28 June 2024

To the Man Who Killed My Dad

A letter I will never send.  I would not know where to send it.  I am not sure I ever would if I did.

Hello Gavin,  

Where do I start?  

You don’t know me.  I don’t know you.  We have never met.  But we are linked, forever.  

All I really know about you is that in August 1987 you were seventeen and driving a fast car when you crashed into my dad on the motorway, taking his life away from him.  Taking him away from me and my family.

The incident was your fault.  You were charged was driving without due care and attention, which sounds ridiculous when you did in fact take a man’s life away.  But I cannot change that.  It feels wrong.   Even now.

I was 8 years old the day my father died.  My childhood, my life, was unequivocally changed forever by your actions.  I hated you.  I felt that way for so many years.  Can you really blame me?

You were the demon in my dreams who took my dad away from me.  The man who loved me so much.  The man who read me stories on a Sunday morning and brought me surprises on a Friday night.  The man that I still miss so much, decades later.  In my eyes, for a long time, I thought that you should have been rotting away in prison, suffering.  As much as we suffered.  

I am in my 40s now.  I have lived through much and have come to some realisations and understandings.  One of them is that hate solves nothing.  

Strange as it sounds, when entering into working life, I went into civil litigation.  Road traffic accidents.  Helping to bring claims against people like you who had caused accidents, damage, injury and death.  It was not a conscious decision that I remember making, but it is where I ended up.

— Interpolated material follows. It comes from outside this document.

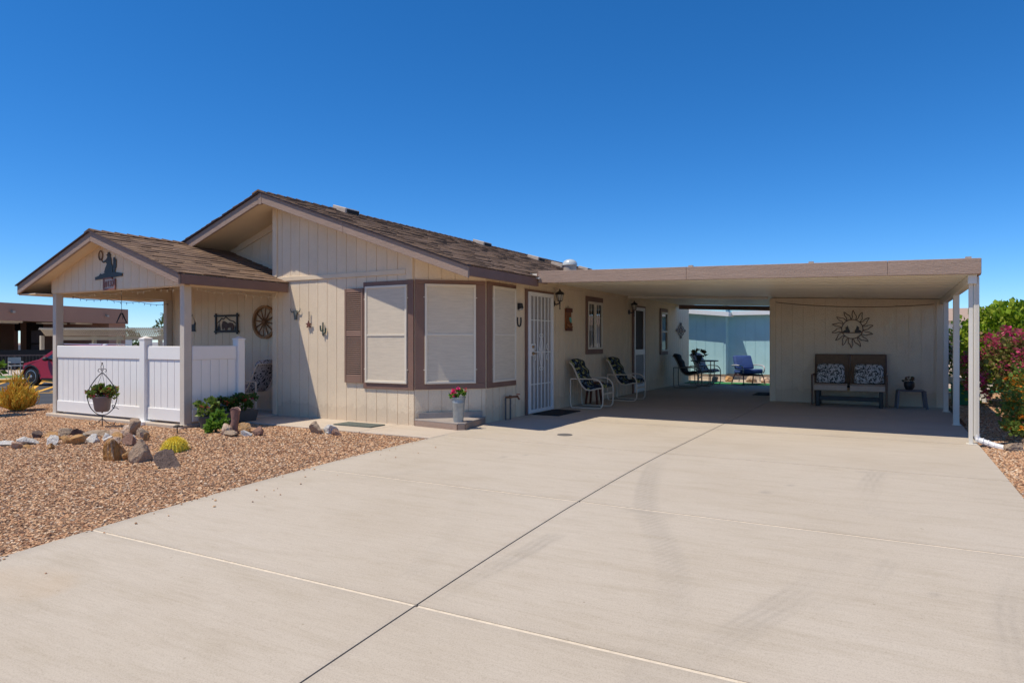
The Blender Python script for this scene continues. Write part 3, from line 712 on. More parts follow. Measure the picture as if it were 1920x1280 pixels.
# ================================================================ SHED under the carport
shed = thing('shed', 'beige panelled storage shed standing under the right side of the carport', 'shed', (-.65, 16.5, 0))
boards(shed, (0, 14.81), (1,0), (0,-1), -2.14, .845, -.0, lambda x: zc(x)-.012, w=.2032, g=.009, mat=m_siding)
boards(shed, (-2.128, 0), (0,1), (-1,0), 14.82, 18.6, 0, zc(-2.14)-.012, w=.2032, g=.006, back=False)
boards(shed, (.833, 0), (0,1), (1,0), 14.82, 18.6, 0, zc(.845)-.012, w=.2032, g=.006, back=False)
S_ = dict(parent=shed, world=True)
build(MB().box(-2.127,.832,14.901,18.6,.0,1.99), 'wall', m_siding, **S_)
for x in (-2.15,.74): build(MB().box(x,x+.10,14.78,14.796,0,zc(x)-.02), 'corner_board', m_trimb, bev=.002, **S_)
build(MB().box(-2.17,-2.152,14.79,14.9,0,2.09), 'corner_board', m_trimb, **S_)
# ================================================================ FENCE ROUND THE PORCH
fence = thing('privacy_fence', 'low white vinyl fence closing the front and side of the porch', 'fence', (-10.5, 6.3, 0))
F_ = dict(parent=fence, world=True)
def vpost(x, y, r=.064, h=1.245):
    p = build(MB().box(x-r,x+r,y-r,y+r,-.02,h), 'fence_post', m_vinyl, bev=.006, **F_)
    build(MB().box(x-r-.006,x+r+.006,y-r-.006,y+r+.006,h,h+.022).add([(x-r-.004,y-r-.004,h+.022),(x+r+.004,y-r-.004,h+.022),(x+r+.004,y+r+.004,h+.022),(x-r-.004,y+r+.004,h+.022),(x,y,h+.058)],[(0,1,4),(1,2,4),(2,3,4),(3,0,4)]), 'post_cap', m_vinyl, parent=p, world=True)
    return p
vp = vpost(-9.835, 6.29)
build(MB().box(-9.97,-9.70,6.14,6.4,-.03,.03), 'post_foot', m_vinyl, parent=vp, world=True, bev=.01)
vpost(-8.905, 7.215)
pk = None
for a, b in ((-12.24,-9.90),(-9.77,-8.985)):
    build(MB().box(a,b,6.265,6.325,.95,1.15), 'rail', m_vinyl, bev=.008, **F_)
    build(MB().box(a,b,6.265,6.325,.05,.235), 'rail', m_vinyl, bev=.008, **F_)
    n = max(1, round((b-a)/.152)); wd = (b-a)/n
    for i in range(n):
        build(MB().box(a+i*wd+.003,a+(i+1)*wd-.003,6.281,6.309,.235,.95), 'picket', m_vinyl, bev=.004, **F_)
a, b = 6.385, 7.15
build(MB().box(-8.935,-8.875,a,b,.95,1.155), 'rail', m_vinyl, bev=.008, **F_)
build(MB().box(-8.935,-8.875,a,b,.05,.235), 'rail', m_vinyl, bev=.008, **F_)
for i in range(5):
    wd = (b-a)/5; build(MB().box(-8.918,-8.886,a+i*wd+.003,a+(i+1)*wd-.003,.235,.95), 'picket', m_vinyl, bev=.004, **F_)

# ================================================================ ROCKS
def rockmat(name, cols, vs=9, st=(1,1,1)):
    m, nt, b = _nodes(name)
    c = ramp(nt, noise(nt, vs, 8, st, .65), cols, None)
    nt.links.new(c, b.inputs['Base Color']); b.inputs['Roughness'].default_value = .85; b.inputs['Specular IOR Level'].default_value = .25
    bumpn(nt, b, noise(nt, 32, 9, rough=.75), 1.0, .05); return m
RM = {'w': rockmat('white_quartz', [(.34,.26,.19),(.64,.57,.49),(.80,.77,.72),(.74,.66,.55),(.5,.34,.2)]),
      'p': rockmat('pink_stone', [(.30,.14,.09),(.60,.36,.24),(.68,.47,.33),(.78,.66,.54),(.50,.25,.14)]),
      'd': rockmat('dark_stone', [(.03,.022,.02),(.10,.068,.055),(.21,.15,.125),(.13,.09,.07),(.33,.27,.23)]),
      'o': rockmat('orange_stone', [(.20,.08,.03),(.52,.26,.09),(.66,.38,.16),(.70,.52,.33),(.42,.18,.05)]),
      'y': rockmat('ochre_banded_stone', [(.24,.09,.03),(.78,.48,.18),(.46,.21,.06),(.85,.70,.48),(.62,.32,.10)], 9, (3,3,.5)),
      't': rockmat('tan_stone', [(.20,.13,.08),(.40,.28,.18),(.52,.40,.29),(.42,.27,.15),(.30,.2,.13)]),
      'g': rockmat('greenish_stone', [(.22,.2,.14),(.42,.40,.31),(.50,.47,.38),(.4,.36,.27),(.3,.27,.2)]),
      'n': rockmat('grey_stone', [(.15,.095,.065),(.42,.28,.19),(.55,.40,.28),(.44,.30,.20),(.66,.53,.40)]),
      'r': rockmat('red_brown_stone', [(.11,.05,.035),(.28,.15,.105),(.38,.22,.16),(.44,.31,.24),(.22,.11,.075)])}
def rock(x, y, wd, ht, k, label, seed, rz=None, zb=None, group=None, dp=1.0):
    r = random.Random(seed); bm = bmesh.new(); bmesh.ops.create_icosphere(bm, subdivisions=4 if wd > .2 else 3, radius=1)
    # cut the ball with random planes: flat faces and edges as on broken stone
    pl = []
    for _ in range(9):
        n = Vector((r.gauss(0,1), r.gauss(0,1), r.gauss(0,.8))).normalized(); pl.append((n, r.uniform(.32,.78)))
    for v in bm.verts:
        for n, d in pl:
            e = v.co.dot(n)-d
            if e > 0: v.co -= n*e
        v.co *= 1+.10*mnoise.noise(v.co*2.6+Vector((seed,0,0)))+.07*mnoise.noise(v.co*6+Vector((0,seed,0)))+r.uniform(-.02,.02)
        v.co.x *= wd*.57; v.co.y *= wd*.48*dp; v.co.z *= ht*.72
    me = bpy.data.meshes.new('rock'); bm.to_mesh(me); bm.free(); me.materials.append(RM[k])
    o = bpy.data.objects.new('rock', me); COL.objects.link(o)
    zg = (mound(x, y) if zb is None else zb)
    zmin = min(v.co.z for v in me.vertices)
    o.location = (x, y, zg+ht*.30); o.rotation_euler = (0, 0, .5+r.uniform(-.5,.5) if rz is None else rz)
    tag(o, label, 'rock', group); return o
GR = 'rocks edging the gravel bed'
ROCKS = [(-9.63,4.35,.20,.08,'w','flat pale grey rock at the far left end of the rock row'),(-9.20,4.24,.16,.09,'p','small pinkish rock in front of the white rocks at the left end of the row'),
(-9.38,4.46,.26,.11,'w','wide bright white rock near the left end of the rock row'),(-9.93,4.84,.19,.09,'d','dark brown rock behind the wide white rock at the left end'),
(-9.83,4.97,.20,.07,'o','flat orange rock in the back line of the rock row, left of the tan one'),(-8.96,4.56,.17,.13,'w','tall rounded white rock in the middle of the rock row'),
(-8.66,4.37,.10,.07,'y','small ochre stone lying just in front of the rounded white rock'),(-9.66,5.05,.21,.10,'t','tan flat topped rock in the back line of the row'),
(-9.53,5.15,.20,.11,'d','dark pointed rock beside the tan rock in the back line'),(-8.90,4.66,.15,.10,'o','ochre brown rock just right of the rounded white rock'),
(-8.67,4.68,.18,.12,'o','bright orange rock at the front of the row below the plant stand'),(-9.15,5.00,.12,.06,'g','small greenish grey stone between the front and back rocks'),
(-8.63,4.84,.20,.10,'w','long low white rock at the front right of the orange rock'),(-9.14,5.18,.32,.08,'t','long low tan rock below the foot of the plant stand'),
(-8.72,5.04,.11,.09,'w','small pale round rock right of the long white rock'),(-8.74,5.16,.18,.12,'p','pink rock leaning on the heap in front of the fence post'),
(-8.60,5.22,.22,.13,'p','large pink red slab lying on the heap in front of the fence post'),(-9.02,5.53,.19,.13,'p','white and pink rock beside the tall dark grey rock'),
(-8.78,5.45,.25,.22,'n','tall dark grey rock right in front of the white fence post'),(-8.01,4.92,.17,.14,'r','red brown rock tucked behind the big banded ochre boulder'),
(-7.44,4.42,.24,.26,'y','big upright boulder with ochre and white bands, left of the grey one'),(-7.36,4.48,.13,.12,'o','round rusty stone between the banded boulder and the grey boulder'),
(-7.10,4.50,.23,.25,'n','pointed purple grey boulder left of the yellow cactus'),(-8.30,5.14,.10,.08,'w','small cream stone on top of the heap'),
(-6.53,4.43,.29,.18,'d','dark chocolate boulder lying in front of the yellow cactus'),
(-7.62,5.95,.18,.15,'p','pale pink rock at the left side of the boot planter'),(-7.62,6.27,.21,.13,'o','orange brown rock leaning behind and right of the boot'),
(-7.43,5.93,.22,.09,'t','low tan rock in front of the boot planter'),(-7.28,6.0,.15,.08,'w','small whitish rock at the front right of the boot planter'),
(-7.18,6.10,.14,.13,'r','reddish rock at the right end of the stones round the boot'),
(-6.74,6.72,.22,.17,'t','tan and cream rock at the left of the pair by the walkway'),(-6.58,6.84,.21,.17,'w','white and orange rock in the pile beside the walkway'),
(-6.40,6.72,.15,.11,'r','dark reddish rock at the right of the pile by the walkway')]
ROCKS += [(-8.42,5.02,.20,.12,'o','orange slab lying in the heap behind the banded ochre boulder'),(-8.22,4.86,.17,.11,'p','flat pink rock at the foot of the heap left of the red brown rock'),
(-8.52,4.98,.14,.10,'w','white angular rock at the left foot of the heap before the fence post'),(-8.46,5.36,.19,.15,'t','tan rock wedged under the tall dark grey rock on the heap'),
(-8.12,5.20,.15,.10,'o','small rusty orange rock at the right edge of the heap'),(-9.00,4.86,.15,.09,'t','tan stone between the white rock and the orange rock in the row'),
(-9.32,4.78,.15,.09,'y','ochre stone behind the wide white rock in the row'),(-9.06,4.30,.12,.07,'o','small orange stone in front of the tall rounded white rock')]
for i, (x, y, wd, ht, k, lb) in enumerate(ROCKS): rock(x, y, wd, ht, k, lb, 40+i, group=GR)
m2_ = lambda x, y: prof(y)-.03
rock(1.22,9.62,.26,.10,'t','pale tan rock beside the splash end of the downspout',90,zb=-.02)
rock(1.42,10.0,.24,.10,'t','tan rock under the orange flowering lantana',92,zb=-.02)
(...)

These days I work with far tougher cases.  Cases of historical abuse.  The worst you can imagine.  It has changed me in many ways.  I went through a lot because of your actions but nothing compared to those I speak to on a daily basis.  I have learned from those people about moving on.  Acceptance.  Perspective.

You were seventeen.  I know how easy it is to make a stupid mistake.  Especially at that age.  You made a very big mistake that day.  A huge one.  One that took a life.  A life that you did not intend to take.  

You did not set off that day intending for things to happen in the way that they did.  But they did.   You did “borrow” your girlfriend’s sports car.  Which you were not insured to drive.  You did drive too fast and lost control.  You did hit my dad’s car.  You did kill him.

None of us are the same people we were at seventeen, at twenty, at twenty five even.  I know I am not.  I want to think that you changed too.   That the recklessness of that day and the effects of your actions, changed you.

You will always have what you did that day over your head.  That first mistake of taking the car, that snowballed into death.

I cannot imagine what it is to know that you have done that.  All that I can imagine, all that I hope, is that the gravity of what happened taught you some lessons and you lived your life in a better way.     Probably not right away.  Because you were, no doubt, in shock too.  You were too young for something so serious.  

I don’t hate you anymore.  Hate is a hard thing to hold on to in your soul and eats away at you.   Now I can put myself in your shoes and feel sorry for you, in a way.  You made a mistake.  You have had to live with that mistake every day.  That has to be hard.  Your life altered forever, just as mine did.  

I don’t owe you anything Gavin, I certainly don’t owe you forgiveness.  But I do forgive you.  I forgive you for the mistake you made.  Because by forgiving you, I can let go of the hate.  I understand now that the stupid actions and decisions you made as a teenager do not make you a bad person.  An evil person.    You were someone who made a bad choice.  

I do hope that you were truly sorry for what you did.  You never said that you were sorry, we spoke to your insurance company, not you.  But again, you were seventeen and had just killed someone.  I get it.

You did take a life, but I hope that you managed to deal with that and make something good of the rest of your life.  

Goodbye Gavin.  I won’t think of you anymore, writing this has been helpful.  I don’t wish you happiness, but I don’t wish you sadness anymore.  I am done.